Filmde yer alan bir diğer dindar tip ise Feyza’nın dadısıdır. Feyza’ya en zor zamanlarında bir anne şefkatiyle kol kanat germiş, inançları sağlam bir kadındır. Feyza’ya çocukluğunda namazı ve diğer dini bilgileri öğretmek istemiş ve Feyza’nın babasının hışmına uğramıştır. Feyza kocasıyla sorunlar yaşayıp ayrılmanın eşiğine geldiğinde, vakti zamanında Bilal’in kendisine hediye ettiği ama hiç okumadığı kitaplara bakmasını, o kitapların kendisine doğru yolu göstereceğini söyler. Duruşunda arifane bir tavır vardır. Filmde olumlu bir dindar tip olarak yer almakta ve geleneksel Türk kadınını temsil etmektedir.
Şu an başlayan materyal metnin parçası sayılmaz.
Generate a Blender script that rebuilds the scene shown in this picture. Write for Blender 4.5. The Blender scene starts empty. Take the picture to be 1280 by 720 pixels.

Bilal, filmin başkahramanlarından biridir. İyi eğitim görmüş, kendinden emin ve dindar bir tiptir. Çevresindekilerin gün geçtikçe Batı taklitçisi ve özenti bir yaşama doğru sürüklendiklerini düşünmektedir. Doğum günü kutlamak, partiler düzenleyip eğlenmek ve amaçsız bir şekilde gününü gün etmek peşinde koşanlara acıyarak bakmaktadır. Kitap okumayı seven, aydın profili çizen bir dindar tip olarak dikkat çekmektedir. Filmde ideale yakın, olumlu bir tip olarak kompoze edilmiştir. Tek olumsuz tarafı ve hatası sevdiği kızı dinlemeyecek kadar mağrur olmasıdır. Bunun bir hata olduğu filmin finaline doğru vurgulanmaktadır.

Feyza, filmin diğer bir başkahramanıdır. Başlangıçta bohem bir hayat sürmektedir. Batı kültürü ile yetiştirilmiştir. Bilal’le tanıştıktan sonra hayatın anlamını sorgulamaya başlar ve bu süreç onu dine yaklaştırır. Filmin bütün mesajı

62

Feyza’nın üzerinde yoğunlaşmıştır. İnsanın varoluş sebebi, gerçek mutluluğun ne olduğu, tevekkül ve kanaat etme gibi filmin tartışma konusu yaptığı meseleler hep Feyza üzerinden hikaye edilmektedir. Başlangıçta sadece sahip olmak ve tüketmek arzusuyla, sorumsuzca bir hayat süren Feyza, gerçek mutluluğu, Allah’a imanda, aza kanaat edip tevekkül üzere yaşamakta bulmuştur. Bu nedenle gençliğini kaybedilmiş bir zaman dilimi olarak görür ve bunun için tövbe eder. Kızı Elif’i kendi gençliğinde yaşadığı anlamsızlıklar ve hatalardan uzak bir biçimde, dini terbiye ile yetiştirebilmeyi hayatının en önemli vazifesi olarak görür. Bu vazifeyi başarı ile tamamladıktan sonra, onun mürüvvetini görür ve ruhunu huzurlu bir biçimde teslim eder.

Elif, Feyza’nın olmak istediği gibi, Bilal’in istediği gibi yetiştirdiği, idealize edilmiş bir dindar tiptir. Dinine bağlı, temiz ahlak sahibi, annesine son derece saygılı ve hürmetkar, çevresindekilere saygı ve edep dairesi içersinde davranışlar sergileyen bir tip olarak kompoze edilmiştir.

Kemal’de aynen Elif gibi ideal bir dindar genç olarak kompoze edilmiştir. Babasına son derece saygılı, dürüst, kimseye yan gözle bakmayan, edep dairesinde hareket eden, işinde başarılı, iyi eğitimli ideal bir tiptir.